Abstract

Abstract Deepwater environments typically involve an undercompacted overburden with low quality factor (Q) values associated with high rates of anelastic seismic attenuation. Rugose water bottom characteristics and complex stratigraphic styles collectively yield surface seismic data that has a small frequency bandwidth and a poor signal-to-noise content. A common misconception associates shallow seismic source and streamer towing depth with increased high frequency amplitudes, larger frequency range, larger frequency bandwidth, and hence, better vertical and lateral resolution. We show how this misconception arises, and provide a quantitative demonstrate of the true factors affecting frequency content in deepwater seismic data. Overall, any pre-survey decision on source and streamer depths is a compromise between the pursuit of maximum frequency bandwidth (shallower source and streamer depths) and useful/recoverable S/N ratios in the data (deeper source and streamer depths), allowing for all possible noise mechanisms and operational constraints.

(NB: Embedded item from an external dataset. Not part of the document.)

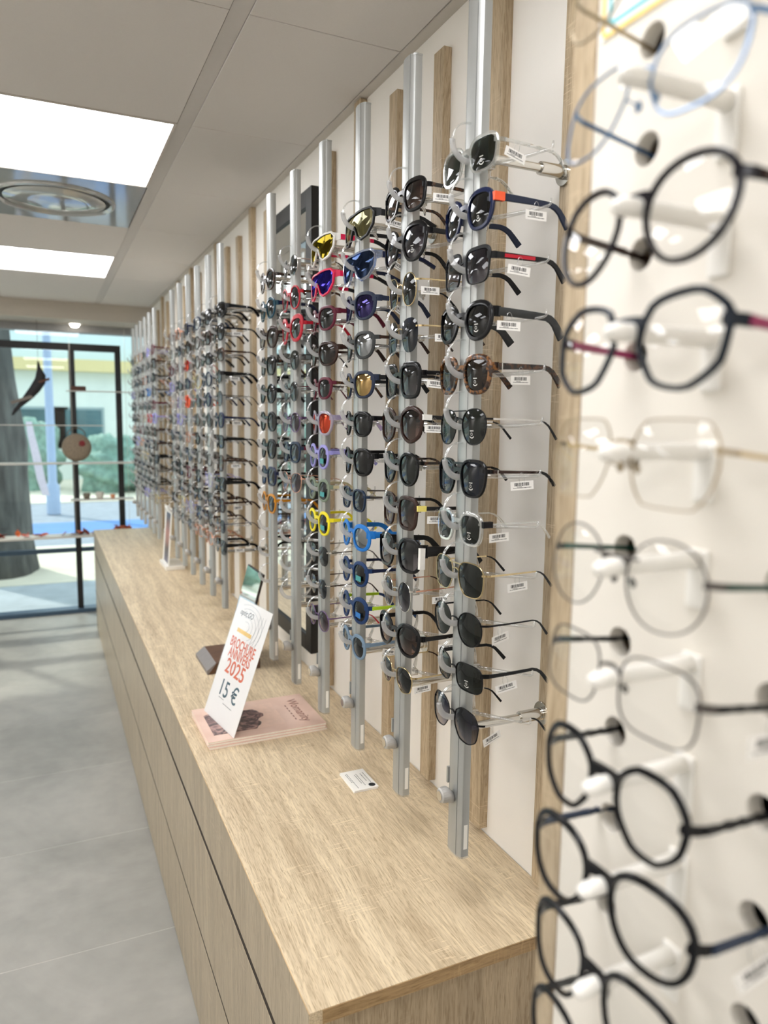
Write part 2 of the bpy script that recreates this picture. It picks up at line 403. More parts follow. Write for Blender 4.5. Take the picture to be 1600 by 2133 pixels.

It is unsurprising that the experience of the seismic industry in deepwater or high attenuation areas has consistently endorsed deeper rather than shallower source and streamer depths for yielding optimal data quality. As demonstrated in a deepwater 3D seismic example from the Philippines, the use of tight spatial sampling in both the inline and cross-line directions (i.e., the use of high-density 3D acquisition) is critical to avoid the loss of recorded high frequencies during processing, and to avoid noise and artifacts degrading both resolution and image quality. Furthermore, significant increases in trace density per square kilometre translate to significant increases in image quality, S/N ratio, and resolution.